O endurecimento no cárcere foi empregado com apoio da Força Tarefa de Intervenção Penitenciária (FTIP), do Governo Federal, que se encontra no Ceará desde janeiro deste ano, após o início da série de ataques criminosos - ordenados de dentro dos presídios. Ontem, a SAP confirmou que a Força Nacional irá ficar mais 30 dias no Estado e o objetivo é mantê-la outros 60 dias, para terminar o treinamento dos agentes penitenciários cearenses.
Facções
Apesar da mudança no Sistema Penitenciário cearense, os presos continuam separados pelas organizações criminosas a que pertencem, apesar de existirem membros de facções diferentes em uma mesma unidade (mas não na mesma ala).

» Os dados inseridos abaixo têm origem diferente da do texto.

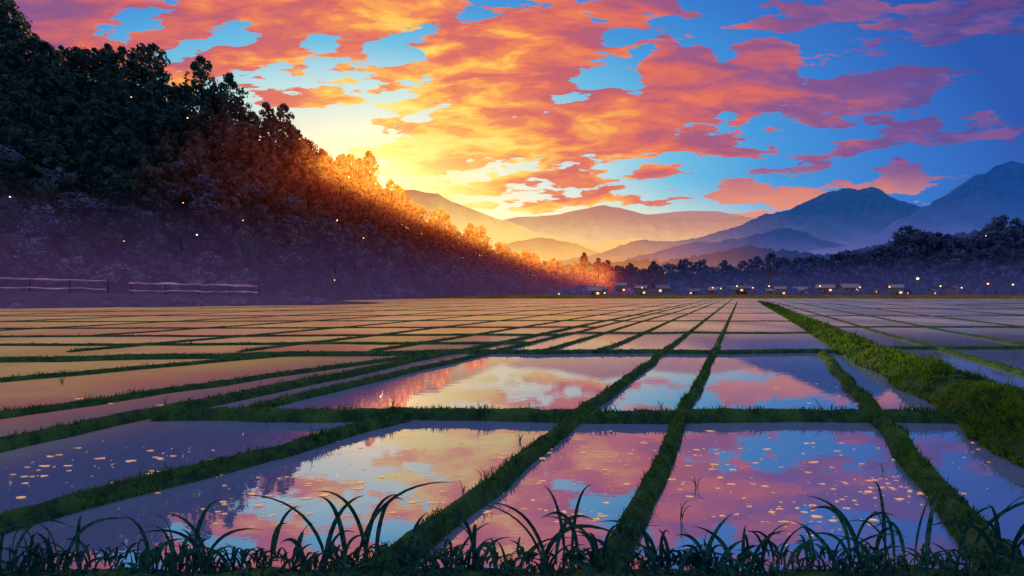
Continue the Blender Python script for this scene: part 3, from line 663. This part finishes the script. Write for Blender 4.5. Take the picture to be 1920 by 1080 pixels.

"Uma grande parte das nossas unidades já está totalmente mesclada. Estou reestruturando o sistema, implementando os treinamentos, para colocar cada um no seu lugar. É questão de seguro, eu não vou colocar um preso por crime sexual dentro de uma cela com um preso que não é. A gente separa por perfil do preso. As pessoas que não podem conviver em alas porque fazem parte de grupo criminoso A ou B vai para o seguro", reconhece o secretário Luís Mauro Albuquerque.